Dazwischen engagiert sich der Lauch für den Tierschutz, tut so als ob er politisch interessiert und informiert sei, geriert sich gesellschaftlich liberal, weltoffen und so weiter. Dabei bleibt der Lauch ein kleiner Mann, der nichts bewältigen kann. Entweder ist er früher gemobbt worden oder seine Eltern haben ihn verlassen. Das ist seine grosse Ausrede.

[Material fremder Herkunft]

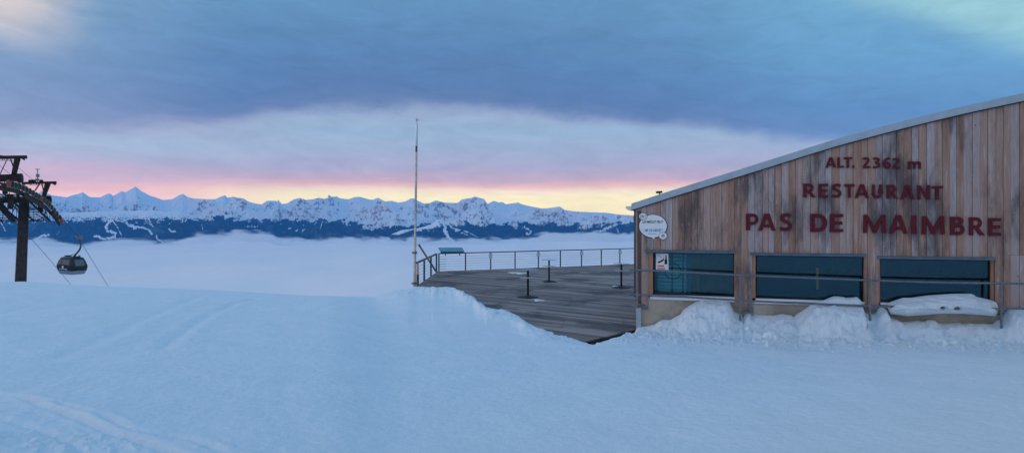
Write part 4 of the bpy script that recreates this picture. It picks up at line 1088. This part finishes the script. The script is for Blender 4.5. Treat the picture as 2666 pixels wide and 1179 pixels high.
    # stairways under the trains
    for a, b, n, w in ((P(58,505,49.5), P(129,575,56), 15, 1.1), (P(-16,520,49), P(54,578,55), 13, 1.2)):
        mb = MB()
        for o in (0, w): mb.bar(a-LP*o, b-LP*o, .05, .16)
        obj('stair_stringer', mb, S, root)
        for k in range(n):
            p = a+(b-a)*((k+.5)/n); mb = MB(); mb.box(p-LP*w/2, (w+.25, .26, .045), Matrix.Rotation(math.atan2(LP.y, LP.x), 3, 'Z')); obj('stair_tread', mb, S, root)
        mb = MB(); up = Vector((0,0,.85))
        for o in (0, w):
            mb.bar(a-LP*o+up, b-LP*o+up, .035)
            for k in range(7): p = a+(b-a)*(k/6)-LP*o; mb.bar(p, p+up, .03)
        obj('stair_handrail', mb, S, root)
    mb = MB()
    for x0,y0,x1,y1,Y in ((75,544,96,544,53),(84,552,110,552,54),(110,566,96,574,55),(75,575,165,576,56),(30,530,55,560,53.5),(45,528,33,552,53.5),(0,505,25,522,44),(25,505,0,522,44),(-5,490,28,492,42.5),(-5,484,20,482,42),(60,500,78,512,50),(92,556,120,572,55),(118,546,126,572,55),(31,575,53,575,54.5),(120,545,112,575,55)):
        mb.bar(P(x0,y0,Y), P(x1,y1,Y), .045)
    obj('bracing', mb, S, root)
build_tower()
def cable(pts, r, label, group=None):
    # smooth hanging line
    V = [P(*p) for p in pts]; out = []
    for i in range(len(V)-1):
        for k in range(8): out.append(V[i].lerp(V[i+1], k/8)-Vector((0,0,0)))
    out.append(V[-1]); mb = MB(); mb.tube(out, r, 6); o = obj('lift_cable', mb, M['cable'], smooth=True); tag(o, label, 'cable', group)
cable([(163,571,56.2),(203,617,62.5),(240,678,70.5),(291,760,85),(340,850,100)], .023, 'lift cable running down from the wheel train and carrying the gondola')
cable([(29,569,57),(72,611,62.6),(130,676,72),(194,752,85),(240,830,100)], .023, 'lift cable dropping from behind the tower mast, left of the gondola')
cable([(-10,424,44),(24,452,46),(50,472,48)], .012, 'thin line slanting from the upper left into the front crossbeam')
cable([(10,405,46),(45,435,49),(87,469,53.5)], .012, 'thin line slanting across the pink sky down to the rear gantry')
def build_weather():
    Y = 53.6; root = thing('weather_mast', 'small weather sensor mast standing on the rear gantry of the lift tower', 'weather station', P(97.7, 477, Y))
    mb = MB(); mb.tube([P(97.7,475,Y), P(97.7,440,Y)], .03, 8); obj('mast', mb, M['galv'], root)
    mb = MB(); mb.bar(P(93.6,441.5,Y), P(101.7,441.5,Y), .03); mb.box(P(93.8,440.4,Y), (.05,.05,.09)); mb.lathe([(.05,-.03),(.05,.03)], P(101.5,440.8,Y), 10); obj('wind_sensor', mb, M['galv'], root)
    for x, y, w, h in ((98.3,457.4,.20,.27),(96.8,468,.26,.18)):
        mb = MB(); mb.box(P(x,y,Y-.08), (w,.16,h)); obj('sensor_box', mb, M['galv'], root, bevel=.02)
build_weather()
def build_gondola():
    Yg = 62.5; u = Yg/F; c = P(188, 690, Yg)
    root = thing('gondola_cabin', 'grey gondola cabin hanging from the lift cable above the fog', 'gondola', c, rz=0)
    al = math.radians(-14)
    ex = Vector((math.cos(al), math.sin(al), 0)); ey = Vector((-math.sin(al), math.cos(al), 0))
    tilt = .055
    def G(x, y, z): return c+ex*x+ey*y+Vector((0,0,z-x*tilt))
    # half width, half depth at height (m, relative to centre)
    L = [(-.82,.70,.66),(-.78,.76,.72),(-.60,.82,.78),(-.46,.88,.82),(-.10,.93,.88),(.08,.91,.86),(.35,.84,.80),(.62,.73,.70),(.74,.62,.6),(.80,.40,.42)]
    def ringp(hw, hd, z, n=8, rad=.14):
        out = []
        for cx, cy, a0 in ((hw-rad, hd-rad, 0), (-hw+rad, hd-rad, 90), (-hw+rad, -hd+rad, 180), (hw-rad, -hd+rad, 270)):
            for k in range(n): a = math.radians(a0+90*k/(n-1)); out.append(G(cx+rad*math.cos(a), cy+rad*math.sin(a), z))
        return out
    def shell(name, lv, mt):
        mb = MB(); R = [ringp(hw, hd, z) for z, hw, hd in lv]; n = len(R[0]); vs = [v for r in R for v in r]; fs = []
        for i in range(len(R)-1):
            for k in range(n): fs.append((i*n+k, i*n+(k+1) % n, (i+1)*n+(k+1) % n, (i+1)*n+k))
        fs += [tuple(range(n-1, -1, -1)), tuple(range((len(R)-1)*n, len(R)*n))]
        mb.add(vs, fs); return obj(name, mb, mt, root, smooth='angle')
    shell('skirt', L[:4], M['cabin_light']); shell('waist_band', [(-.455,.885,.83),(-.10,.935,.885),(.06,.915,.865)], M['cabin_dark'])
    shell('shell', [(.062,.905,.855),(.35,.835,.795),(.62,.725,.695)], M['cabin']); shell('roof', [(.622,.74,.71),(.72,.66,.64),(.79,.5,.5),(.80,.40,.42)], M['cabin'])
    def face(name, x0, x1, z0, z1, mt, off=.02):
        hd = lambda z: float(np.interp(z, [l[0] for l in L], [l[2] for l in L]))
        q = [(x0,z0),(x1,z0),(x1*.93,z1),(x0*.93,z1)] if z0 > 0 else [(x0,z0),(x1,z0),(x1,z1),(x0,z1)]
        mb = MB(); mb.hexa([G(x,-hd(z)-off,z) for x, z in q]+[G(x,-hd(z)+.01,z) for x, z in q]); return obj(name, mb, mt, root)
    face('window', -.32, .56, .10, .56, M['cabwin']); face('window', -.66, -.40, .10, .56, M['cabwin'])
    hw = lambda z: float(np.interp(z, [l[0] for l in L], [l[1] for l in L]))
    mb = MB(); q = [(-.5,.0),(.5,.0),(.46,.56),(-.46,.56)]; mb.hexa([G(hw(z)+.02,y,z) for y, z in q]+[G(hw(z)-.01,y,z) for y, z in q]); obj('window', mb, M['cabwin'], root)
    mb = MB(); mb.hexa([G(.86,-.5,-.42), G(1.0,-.5,-.42), G(1.0,.5,-.42), G(.86,.5,-.42), G(.86,-.5,-.32), G(1.0,-.5,-.32), G(1.0,.5,-.32), G(.86,.5,-.32)]); obj('ski_rack', mb, M['cabin_dark'], root)
    def disc(x, z, r, t, m, nm):
        mb = MB(); y = -.94; mb.prism([(x+r*math.cos(k*math.pi/10), z+r*math.sin(k*math.pi/10)) for k in range(20)], lambda p: G(p[0], y, p[1]), lambda p: G(p[0], y-t, p[1])); return obj(nm, mb, m, root)
    disc(-.05, -.12, .105, .02, M['white'], 'logo'); 
    mb = MB(); mb.prism([(-.11,-.15),(-.05,-.09),(-.02,-.12),(.01,-.15)], lambda p: G(p[0],-.961,p[1]), lambda p: G(p[0],-.966,p[1])); obj('logo_mark', mb, M['greyink'], root)
    fs = lambda x, z, t: (x/100, -z/100)
    text_part('lettering', 'A N Z È R E', -2, 29, 88, 13, 0, M['white'], root, 0, fs, lambda s, t, z: G(s, -.93, z), bold=.03)
    # hanger arm and grip
    pts = [P(193,667,Yg), P(199,660,Yg), P(206,652,Yg), P(209.8,644,Yg), P(210,636,Yg), P(207.5,627,Yg), P(204,618,Yg)]
    mb = MB(); mb.tube(pts, [.085,.08,.08,.08,.07,.065,.065], 12); obj('hanger_arm', mb, M['green_paint'], root, smooth=True)
    mb = MB(); mb.bar(P(185,663.5,Yg), P(193,661.5,Yg), .05); mb.bar(P(181,668,Yg), P(186,663,Yg), .04); mb.bar(P(172,667,Yg), P(208,668.5,Yg), .12, .08)
    for x in (171,175,178.5,182,207): mb.box(P(x,665.6,Yg), (.12,.12,.10))
    obj('roof_rail', mb, M['cabin_dark'], root)
    mb = MB(); mb.bar(P(197,613,Yg), P(212,623,Yg), .22, .10); mb.box(P(208.5,619,Yg), (.35,.2,.16)); mb.box(P(210,614.5,Yg), (.22,.2,.10)); mb.lathe([(.13,-.05),(.13,.05)], P(202,617,Yg), 14, 'y'); obj('grip', mb, M['galv'], root)
build_gondola()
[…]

Gewisse beneide ich den Lauch um seine Frauen, um die Aufmerksamkeit, die er dennoch, wenngleich befristet, auslösen kann. Ich beobachte. Natürlich bedauere ich den Lauch. Er ist sich seiner selbst weder bewusst noch gewahr. Ich kann ihn nicht beeinflussen, ich kann ihn nicht spiegeln. Er muss sich autonom weiterentwickeln.
Frauen sind schrecklich. Gäbe es keine Frauen, würde mich der Lauch überhaupt nicht interessieren. Mich interessiert, welche Frauen sich für den Lauch interessieren. Ich könnte technisch alle Frauen haben. Ich bin schliesslich einigermassen geübt und sehr vielseitig und anpassungsfähig. Ich könnte auch eine lauchige Frau begeistern.
Aber ich will ja nicht. Ich möchte nicht zerbrechen. Meine Männlichkeit ist eine natürliche. Ich kann weder zimmern, schreinern oder bin sonstwie handwerklich begabt; meine Muskeln sind durchschnittlich, mein Körper leicht angefettet. Keine Tattoos, kein Cap, keine übertriebenen Kopfhörer, kein Fixie schmücken mich – wie ein Lauch.
Ich bin stattdessen futuristisch, ganz Futurist, ganz entschlossen, ganz faustisch, ganz himmelhoch jauchzend und gelegentlich zu Tode betrübt. Ich bin gleichzeitig. Ich kenne mein Potenzial, meine Fähigkeiten. Ich kann meine Kräfte und meinen Willen dosieren und erfolgreich investieren. Ich bin stets strebend und der Zukunft ausgerichtet.
Ich jammere nicht, ich erdulde zuweilen bloss. Ich überlebe und funktioniere im Zweifel. Ich kann dennoch Glück und Zufriedenheit empfinden. Ich bin genügsam und asketisch und apollinisch, gleichzeitig dionysisch und leidenschaftlich und unersättlich. Ich bin einfach. Ich muss mich nicht künstlich überhöhen. Ich lebe. Keine zerbrochene Männlichkeit.